- Objective -
Search the material for the string "scene" and copy each line where it occurs.

- Recorded data -
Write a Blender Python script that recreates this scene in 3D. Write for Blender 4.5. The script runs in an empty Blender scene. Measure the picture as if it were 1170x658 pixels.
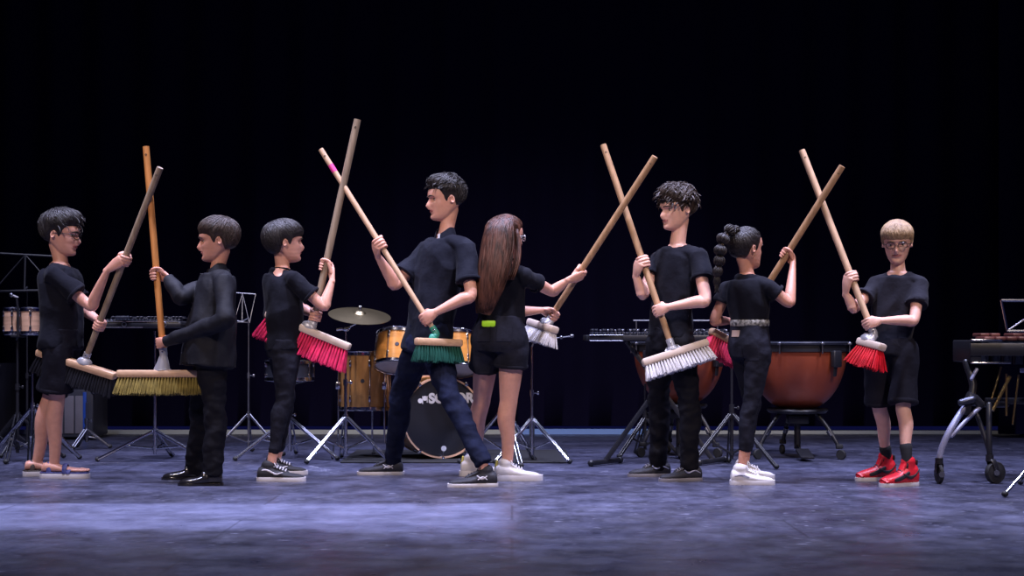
import bpy, bmesh, math, random
from mathutils import Vector, Matrix, Quaternion, noise, kdtree
import numpy as np

# ------------------------------------------------------------------ camera, world, lights
SC = bpy.context.scene
COL = SC.collection
F = 1700.0          # focal length in pixels of the 1170 wide frame
CH = 0.80           # camera height above the stage floor
HZ = 388.0          # horizon row
cam_d = bpy.data.cameras.new('camera')
cam = bpy.data.objects.new('camera', cam_d)
COL.objects.link(cam)
cam.location = (0, 0, CH)
cam.rotation_euler = (math.pi / 2, 0, 0)
cam_d.sensor_width = 36.0
cam_d.lens = F / 1170.0 * 36.0
cam_d.shift_y = (HZ - 329.0) / 1170.0
cam_d.clip_end = 100
SC.camera = cam
SC.view_settings.view_transform = 'Standard'
SC.view_settings.look = 'None'
SC.view_settings.gamma = 1
SC.view_settings.exposure = 0.0
SC.view_settings.use_curve_mapping = False

W = bpy.data.worlds.new('world')
SC.world = W
W.use_nodes = True
W.node_tree.nodes['Background'].inputs[0].default_value = (0.10, 0.12, 1.0, 1)
W.node_tree.nodes['Background'].inputs[1].default_value = 0.03


def spot(loc, target, energy, color, size=0.6, angle=50, blend=0.6, name='stage_spot'):
    d = bpy.data.lights.new(name, 'SPOT')
    d.energy = energy
    d.color = color
    d.shadow_soft_size = size
    d.spot_size = math.radians(angle)
    d.spot_blend = blend
    o = bpy.data.objects.new(name, d)
    COL.objects.link(o)
    o.location = loc
    o.rotation_euler = (Vector(target) - Vector(loc)).to_track_quat('-Z', 'Y').to_euler()
    return o


COOL = (0.66, 0.68, 1.0)
WARM = (1.0, 0.80, 0.70)
# overhead battens, cool; front of house, warmer and high
for x in (-3.6, -1.2, 1.2, 3.6):
    spot((x, 7.4, 6.6), (x * 0.85, 8.6, 0), 1900, COOL, 0.25, 62, 0.8)
for x in (-2.6, 0.0, 2.6):
    spot((x, 10.4, 6.4), (x * 0.8, 8.3, 0.4), 950, (0.60, 0.62, 1.0), 0.25, 60, 0.8)
spot((-3.8, 1.8, 5.8), (-1.0, 8.4, 0.9), 1250, WARM, 0.3, 40, 0.8)
spot((3.8, 1.8, 5.8), (1.0, 8.4, 0.9), 1250, WARM, 0.3, 40, 0.8)


# ------------------------------------------------------------------ helpers
def R(a):
    return math.radians(a)


def P(px, py, Y):
    """the point at distance Y that stands at photo position px, py"""
    return Vector(((px - 585.0) / F * Y, Y, CH - (py - HZ) / F * Y))


def YF(py):
    """distance of a floor point seen at row py"""
    return CH * F / (py - HZ)


def V(*a):
    return Vector(a)


def cr(p0, p1, p2, p3, t):
    return 0.5 * ((2 * p1) + (p2 - p0) * t + (2 * p0 - 5 * p1 + 4 * p2 - p3) * t * t + (3 * p1 - p0 - 3 * p2 + p3) * t ** 3)


def smooth_path(pts, k=6):
    """Catmull-Rom through numpy rows"""
    pts = [np.array(p, float) for p in pts]
    if len(pts) < 3:
        out = []
        for i in range(k + 1):
            out.append(pts[0] + (pts[1] - pts[0]) * i / k)
        return out
    ext = [2 * pts[0] - pts[1]] + pts + [2 * pts[-1] - pts[-2]]
    out = []
    for i in range(1, len(ext) - 2):
        for j in range(k):
            out.append(cr(ext[i - 1], ext[i], ext[i + 1], ext[i + 2], j / k))
    out.append(pts[-1])
    return out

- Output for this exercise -
Write a Blender Python script that recreates this scene in 3D. Write for Blender 4.5. The script runs in an empty Blender scene. Measure the picture as if it were 1170x658 pixels.
SC = bpy.context.scene